Im Laufe der Zeit wurde die Verflechtung von Erforschung und Eroberung immer enger. Im 18. und 19. Jahrhundert waren bei fast jeder größeren militärischen Expedition, die Europa auf der Suche nach fernen Ländern verließ, immer auch Wissenschaftler an Bord, die diese Länder »entdeckten« und erforschten. Als Napoleon im Jahr 1798 in Ägypten einfiel, nahm er 165 Wissenschaftler mit, die die neue Disziplin der Ägyptologie begründeten und wichtige Beiträge zu Forschungsgebieten wie dem Orientalismus, der Linguistik und der Botanik leisteten.

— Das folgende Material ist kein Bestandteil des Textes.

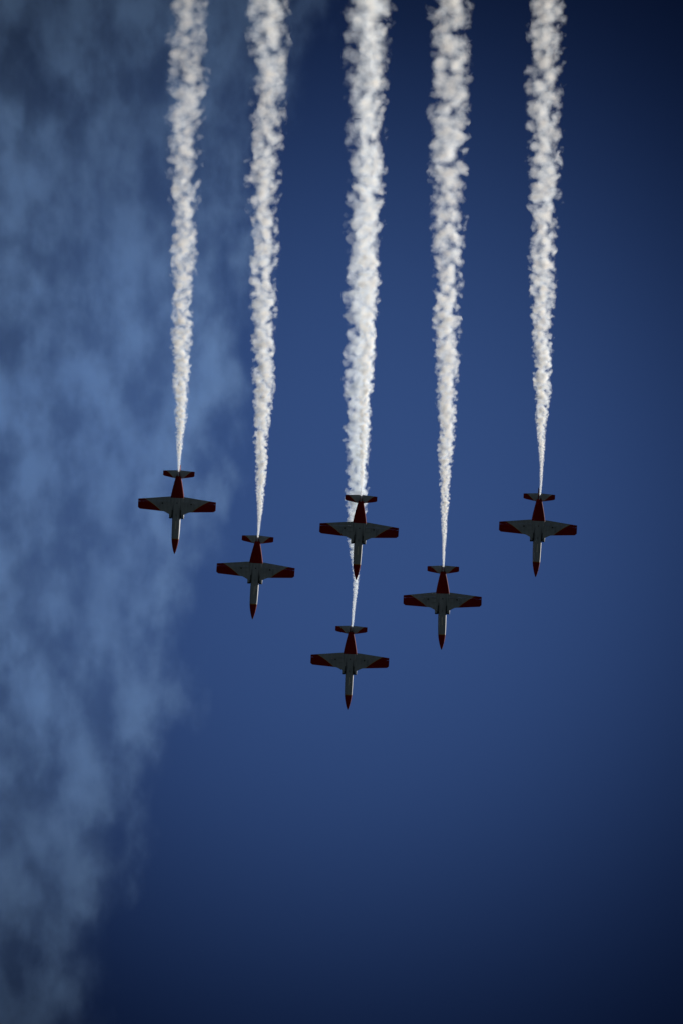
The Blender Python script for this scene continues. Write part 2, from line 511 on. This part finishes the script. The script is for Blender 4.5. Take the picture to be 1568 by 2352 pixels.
def make_trail(start, depth, prof, label, seed, dens, tint, amp=1.0):
    """prof: (survey y, centre x, width) from the jet pipe up the trail"""
    sx, sy = start
    L0 = (sy + 160) / PPM                                    # runs on past the top of the frame
    ys = [0.0] + [(sy - p[0]) / PPM for p in prof]
    cx = [0.0] + [(p[1] - sx) / PPM for p in prof]
    rr = [0.075] + [p[2] / 2 / PPM * min(1.0, .62 + i * .1) for i, p in enumerate(prof)]
    ys.append(L0); cx.append(cx[-1] + (cx[-1] - cx[-2]) * (L0 - ys[-2]) / max(ys[-2] - ys[-3], 1)); rr.append(rr[-1] * 1.04)
    yy = np.linspace(0, L0, 4000)
    Ry = np.interp(yy, ys, rr)
    ker = np.hanning(241); ker /= ker.sum()
    pad = np.pad(Ry, 120, mode='edge'); Rs = np.convolve(pad, ker, 'valid')
    bl = np.clip(yy / 3.0, 0, 1); Ry = Ry * (1 - bl) + Rs * bl
    Cx = np.interp(yy, ys, cx)
    pad = np.pad(Cx, 120, mode='edge'); Cs = np.convolve(pad, ker, 'valid')
    Cx = Cx * (1 - bl) + Cs * bl
    G = np.concatenate([[0], np.cumsum(0.5 * (1 / Ry[1:] + 1 / Ry[:-1]) * np.diff(yy))])
    step = 0.058
    nr = int(G[-1] / step); na = 108
    gq = np.linspace(0, G[-1], nr)
    yq = np.interp(gq, G, yy); rq = np.interp(yq, yy, Ry); cq = np.interp(yq, yy, Cx)
    ang = np.linspace(0, 2 * np.pi, na, endpoint=False)
    A, GI = np.meshgrid(ang, np.arange(nr))
    A = A.ravel(); GI = GI.ravel()
    g_, r_, y_, c_ = gq[GI], rq[GI], yq[GI], cq[GI]
    n = np.stack([np.cos(A), np.zeros_like(A), np.sin(A)], 1)
    q = n * 1.0
    q[:, 1] = g_
    off = np.array([seed * 17.3, seed * 5.1, seed * 9.7])
    wp = np.stack([vnoise(q * 1.3 + off, 3), vnoise(q * 1.3 + off + 40, 4), vnoise(q * 1.3 + off + 80, 5)], 1)
    qw = q + off + wp * 0.22
    b1 = billow(qw * np.array([1.05, 1.15, 1.05]), 11)
    b2 = billow(qw * 2.3 + 31, 21)
    b3 = billow(qw * 4.9 + 57, 31)
    lo = vnoise(q * np.array([.6, .5, .6]) + off + 9, 41)
    d = 0.66 + amp * (0.55 * b1 + 0.24 * b2 * (0.45 + 0.55 * b1) + 0.12 * b3 * (0.4 + 0.6 * b2) + 0.16 * lo)
    # drift of the whole section and slumping of the puffs
    q2 = np.stack([np.zeros_like(g_), g_ * 0.42, np.zeros_like(g_)], 1) + off
    wob = np.clip(y_ / 6.0, 0, 1)
    ox = (0.13 * vnoise(q2, 51) + .07 * vnoise(q2 * 2.3, 52)) * wob
    oz = (0.15 * vnoise(q2 + 20, 53)) * wob
    sl = 0.16 * vnoise(qw * 1.1 + 5, 61) + 0.10 * vnoise(qw * 2.6 + 5, 62)
    tx = 0.10 * vnoise(qw * 2.2 + 15, 63); tz = 0.10 * vnoise(qw * 2.2 + 25, 64)
    fade = np.clip(g_ / 1.5, 0.0, 1)
    d = 1.0 * (1 - fade) * 0.6 + d * fade
    P = np.stack([c_ + r_ * (n[:, 0] * d + ox + tx * fade), y_ + r_ * sl * fade * wob, r_ * (n[:, 2] * d + oz + tz * fade)], 1)
    idx = np.arange(nr * na).reshape(nr, na)
    a = idx[:-1]; b = idx[1:]
    F = np.stack([a, b, np.roll(b, -1, 1), np.roll(a, -1, 1)], 2).reshape(-1, 4)
    me = bpy.data.meshes.new('smoke_trail')
    nv = nr * na
    P = np.vstack([P, P[:na].mean(0), P[-na:].mean(0)])
    F0 = np.stack([np.full(na, nv), idx[0], np.roll(idx[0], -1)], 1)
    F1 = np.stack([np.full(na, nv + 1), np.roll(idx[-1], -1), idx[-1]], 1)
    tot = len(F) * 4 + 6 * na
    me.vertices.add(len(P)); me.vertices.foreach_set('co', P.astype(np.float32).ravel())
    me.loops.add(tot)
    me.loops.foreach_set('vertex_index', np.concatenate([F.ravel(), F0.ravel(), F1.ravel()]).astype(np.int32))
    me.polygons.add(len(F) + 2 * na)
    ls = np.concatenate([np.arange(len(F)) * 4, len(F) * 4 + np.arange(2 * na) * 3])
    me.polygons.foreach_set('loop_start', ls.astype(np.int32))
    me.update(calc_edges=True)
    me.validate()
    me.materials.append(smoke_material('white_smoke', L0, [(y / 100 * L0, dd) for y, dd in dens], tint, seed,
                                     [np.interp(np.linspace(0, L0, 97), yy, q).tolist() for q in (
                                      Ry * (1 + .16 * vnoise(np.stack([G * .55, G * 0, G * 0 + seed * 3.7], 1), 71)), G,
                                      Cx + Ry * np.clip(yy / 4, 0, 1) * (.20 * vnoise(np.stack([G * .4, G * 0 + 3, G * 0 + seed * 2.9], 1), 72)
                                                                        + .09 * vnoise(np.stack([G * 1.1, G * 0 + 5, G * 0 + seed], 1), 73)))]))
    o = bpy.data.objects.new('smoke_trail', me)
    COL.objects.link(o)
    x, y = fpos(sx, sy)
    k = (DIST - depth) / DIST
    o.matrix_world = frame(x * k, y * k, depth)
    tag(o, label, 'smoke trail', 'white smoke trails behind the jets')
    return o

DENS = [(0, 9), (3, 6.5), (8, 4.2), (16, 2.5), (30, 1.5), (50, .85), (75, .46), (100, 0.32)]  # spreading smoke thins; the top end is thinned further to imitate lens vignetting
def thinner(top):
    return [(y, d * (1 + (top - 1) * min(1, y / 75))) for y, d in DENS]
WARM = (0.997, 0.970, 0.925)
COOL = (0.95, 0.975, 0.985)
make_trail((410, 1094), .45, [(1072, 411, 7), (1040, 412, 14), (1000, 414, 21), (900, 417, 33), (700, 420, 46), (500, 424, 60), (300, 425, 74), (100, 430, 80), (0, 431, 82)],
           'leftmost white smoke trail, over the drifting smoke bank', 1, thinner(.55), WARM)
make_trail((591, 1244), 1.05, [(1222, 594, 6), (1190, 596, 11), (1150, 598, 18), (1050, 600, 29), (900, 603, 41), (700, 606, 53), (500, 609, 64), (300, 613, 76), (100, 616, 86), (0, 618, 86)],
           'white smoke trail second from the left, at the edge of the drifting smoke', 2, DENS, WARM)
make_trail((828, 1153), 5.45, [(1130, 830, 6), (1100, 831, 14), (1000, 834, 28), (800, 840, 42), (600, 844, 52), (400, 848, 60), (200, 851, 68), (0, 853, 74)],
           'creamy smoke trail from the central jet, overlapping the trail behind it', 3, DENS, WARM)
make_trail((806, 1451), .45, [(1430, 810, 6), (1400, 812, 9), (1330, 818, 14), (1280, 816, 22), (1200, 816, 34), (1120, 819, 44), (1000, 820, 50), (800, 825, 60), (600, 829, 70), (400, 836, 80), (200, 842, 88), (0, 846, 94)],
           'long smoke trail from the lowest jet, passing behind the central jet', 4, thinner(.55), COOL)
make_trail((1017, 1313), 1.25, [(1290, 1018, 6), (1250, 1019, 11), (1200, 1020, 16), (1100, 1022, 24), (1000, 1024, 35), (900, 1026, 43), (700, 1027, 58), (500, 1028, 70), (300, 1028, 80), (100, 1030, 88), (0, 1031, 88)],
           'white smoke trail second from the right, on plain blue sky', 5, thinner(.85), WARM)
make_trail((1238, 1147), .75, [(1122, 1241, 6), (1090, 1243, 9), (1050, 1243, 13), (1000, 1243, 20), (900, 1245, 32), (700, 1246, 46), (500, 1248, 60), (300, 1250, 72), (100, 1254, 78), (0, 1255, 78)],
           'rightmost white smoke trail, standing alone', 6, thinner(.85), WARM)

# ------------------------------------------------------------------ drifting smoke bank
def make_bank():
    # outline of its right-hand edge (survey units): the bank fills everything left of it
    edge = [(-260, 760), (0, 735), (120, 715), (250, 655), (420, 600), (650, 590), (900, 560), (1050, 545), (1150, 515), (1290, 480),
            (1420, 430), (1560, 410), (1680, 410), (1800, 365), (1950, 318), (2080, 300), (2200, 240), (2330, 185), (2560, 90)]
    z0, th = -60.0, 16.0                           # beyond the jets, about 16 m thick
    k = (DIST - z0) / DIST
    rows = []
    na = 20
    V, F = [], []
    x_left = -14.0 - 46.4
    py = np.linspace(-260, 2560, 48)
    for j, p in enumerate(py):
        xr = (np.interp(p, [e[0] for e in edge], [e[1] for e in edge]) - 784) / PPM + 7.0
        cx, hw = (xr + x_left) / 2, (xr - x_left) / 2
        y = (1176 - p) / PPM
        for i in range(na):
            a = 2 * math.pi * i / na
            c, s = math.cos(a), math.sin(a)
            x = cx + hw * math.copysign(abs(c) ** .7, c)
            z = math.copysign(abs(s) ** .7, s) * th / 2
            V.append((x * k, y * k, z))
    n = len(py)
    for j in range(n - 1):
        for i in range(na):
            q = (i + 1) % na
            F.append((j * na + i, j * na + q, (j + 1) * na + q, (j + 1) * na + i))
    F.append(tuple(reversed(range(na)))); F.append(tuple(range((n - 1) * na, n * na)))
    m, N, Lk = new_mat('thin_drifting_smoke')
    out = N.new('ShaderNodeOutputMaterial')
    v = N.new('ShaderNodeVolumePrincipled')
    v.inputs['Color'].default_value = (0.36, 0.60, 1.0, 1)
    v.inputs['Anisotropy'].default_value = 0.1
    tc = N.new('ShaderNodeTexCoord')
    def math_(op, a, b=None, clamp=False):
        n_ = N.new('ShaderNodeMath'); n_.operation = op; n_.use_clamp = clamp
        for i_, q in enumerate((a, b)):
            if q is None: continue
            if isinstance(q, (int, float)): n_.inputs[i_].default_value = q
            else: Lk(q, n_.inputs[i_])
        return n_.outputs[0]
    sp = N.new('ShaderNodeSeparateXYZ'); Lk(tc.outputs['Object'], sp.inputs[0])
    X, Y, Z = sp.outputs
    ya, yb = V[-1][1], V[0][1]
    t = math_('DIVIDE', math_('SUBTRACT', Y, ya), yb - ya)
    ex = [((((1176 - e[0]) / PPM * k) - ya) / (yb - ya), (e[1] - 784) / PPM * k) for e in edge][::-1]
    lo, hi = min(e[1] for e in ex), max(e[1] for e in ex)
    fc = float_curve(N, [(a, (b - lo) / (hi - lo)) for a, b in ex]); Lk(t, fc.inputs['Value'])
    xe = math_('ADD', math_('MULTIPLY', fc.outputs[0], hi - lo), lo)
    inset = math_('ADD', math_('SUBTRACT', xe, X), 2.2)                                    # metres in from the edge
    def noise(scale, sc3, detail, rough, dist=0.0):
        mp = N.new('ShaderNodeMapping'); mp.inputs['Scale'].default_value = sc3; Lk(tc.outputs['Object'], mp.inputs['Vector'])
        nz = N.new('ShaderNodeTexNoise'); nz.inputs['Scale'].default_value = scale; nz.inputs['Detail'].default_value = detail
        nz.inputs['Roughness'].default_value = rough; nz.inputs['Distortion'].default_value = dist
        Lk(mp.outputs[0], nz.inputs['Vector'])
        return nz.outputs['Fac']
    n1 = noise(.13, (1, .65, .35), 5.0, .55)
    n2 = noise(.04, (1, .7, .35), 2.0, .5)
    n3 = noise(.42, (1, .55, .4), 4.0, .58)
    n1 = math_('ADD', math_('MULTIPLY', n1, .74), math_('MULTIPLY', n3, .26))
    e1 = math_('ADD', math_('DIVIDE', inset, 13.0), math_('MULTIPLY', math_('SUBTRACT', n1, .5), 2.0))
    mr = N.new('ShaderNodeMapRange'); mr.interpolation_type = 'SMOOTHSTEP'
    mr.inputs['From Min'].default_value = .0; mr.inputs['From Max'].default_value = .9; Lk(e1, mr.inputs['Value'])
    mb = N.new('ShaderNodeMapRange'); mb.interpolation_type = 'SMOOTHSTEP'
    mb.inputs['From Min'].default_value = .40; mb.inputs['From Max'].default_value = .64
    mb.inputs['To Min'].default_value = .22; mb.inputs['To Max'].default_value = 1.0; Lk(n1, mb.inputs['Value'])
    face = math_('SUBTRACT', 1.0, math_('POWER', math_('ABSOLUTE', math_('DIVIDE', Z, th / 2)), 2.0), True)
    d = math_('MULTIPLY', math_('MULTIPLY', mr.outputs[0], mb.outputs[0]), face)
    thin = float_curve(N, [((((1176 - p) / PPM * k) - ya) / (yb - ya), f) for p, f in
                           [(2560, .12), (2352, .24), (2150, .42), (1900, .7), (1600, .95), (900, 1.0), (600, .9), (350, .62), (150, .46), (0, .36), (-260, .3)]])
    Lk(t, thin.inputs['Value'])  # smoke thinned towards top and bottom to imitate lens vignetting
    d = math_('MULTIPLY', math_('MULTIPLY', d, thin.outputs[0]), math_('ADD', math_('MULTIPLY', n2, 0.115), 0.014))
    Lk(d, v.inputs['Density'])
    Lk(v.outputs[0], out.inputs['Volume'])
    m.cycles.volume_step_rate = 0.5
    o = mesh_obj('drifting_smoke', V, F, m)
    o.matrix_world = frame(0, 0, z0)
    tag(o, 'thin bluish bank of old smoke drifting on the left behind the jets', 'smoke', kind='stuff')
    return o
make_bank()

Im Jahr 1831 entsandte die Marine seiner Majestät des Königs von Großbritannien die HMS Beagle nach Südamerika, zu den Falklandinseln und nach Galapagos, um die Küste zu kartographieren und besser auf einen etwaigen Krieg mit anderen Kolonialmächten vorbereitet zu sein. Der Kapitän des Schiffs war ein Amateurwissenschaftler und beschloss, einen Geologen mit an Bord zu nehmen, um die geologischen Formationen auf der Route zu untersuchen. Nachdem einige Geologen seine Einladung abgelehnt hatten, sprach der Kapitän einen 22-jährigen Absolventen der Universität Cambridge an, der eigentlich Theologie studiert hatte, aber sich mehr für Geologie und Naturkunde interessierte als für die Bibel. Dieser Student, ein gewisser Charles Darwin, nahm das Angebot an, und der Rest ist bekannt. Auf der Expedition der Beagle zeichnete der Kapitän eifrig militärische Karten, während Darwin Daten sammelte und zu Erkenntnissen kam, die schließlich als Evolutionstheorie bekannt werden sollten.